Haiyan and Hyatt

The world’s poor seem to bear the brunt of typhoon destruction more than the  world’s rich.

They live in The Ring of Fire. Can’t afford to move anywhere and now can’t go home.

Disaster relief is needed. But long-term and sustained recovery takes time.

We have come up with pre-fab housing that can withstand heavy storm damage.

Made out of bamboo and steel.

Every crisis carries with it embedded opportunity.  For our human family to come closer together.

To show and share our humanity and hope.

Done my part too, for having spent a year in Bataan Refugee Center.

People were labeled “refugees”. But they later become Ph Ds in Physics at University of Chicago and Berkeley.

They might invent the next Twitter and Google ( one of the founder’s parents were Russian immigrants – Ph D in Math).

Between Haiyan and Hyatt, the journey is the same: climbing out of the heap, rebuild and move on.

Heart-breaking most of the time. But Hope never fails.

As long as we believe once again in the goodness of the human family.

People who share bread with strangers. Who chip in. Who started “Habitat for Humanity“.

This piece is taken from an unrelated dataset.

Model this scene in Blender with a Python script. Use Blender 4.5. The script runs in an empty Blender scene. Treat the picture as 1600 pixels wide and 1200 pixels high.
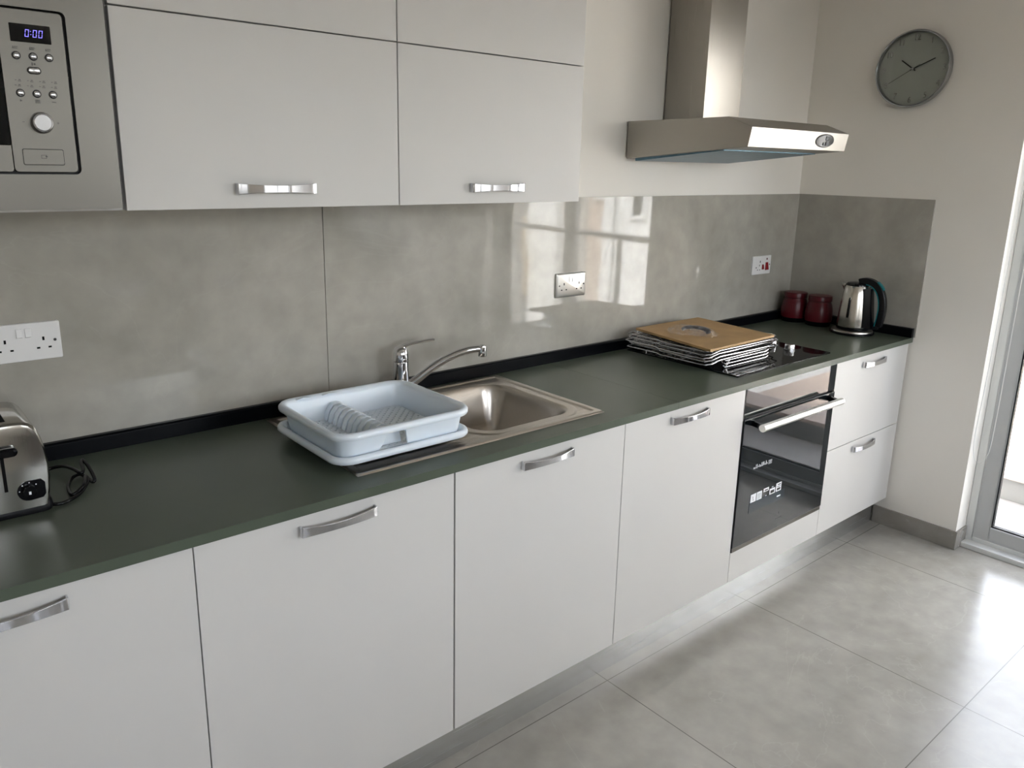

10,000 lives lost, or millions (during the world wars), we march on.

Work our way back to normalcy and diplomacy.

Romance and rage.

From Haiyan back to Hyatt.

The good ness of life.

As long as we survive, there is still hope.

The challenge of natural disaster should draw out what’s best in us.

Not like a deer stands frozen facing the headlight.

But the Phoenix that rises again from the ash.

It’s like two sides of the coin: death and life, destruction and reconstruction.

Now presents a challenge for designing sustainable and safe housing.

Architecture as if people matter. Economics as if people matter. Diplomacy as if people matter.

We could be among those 10,000 dead. Yet we are still here, the morning after disaster struck.

Go on and live out our lives as if people matter. Give nothing but the best if not all of yourself. That’s what it’s for.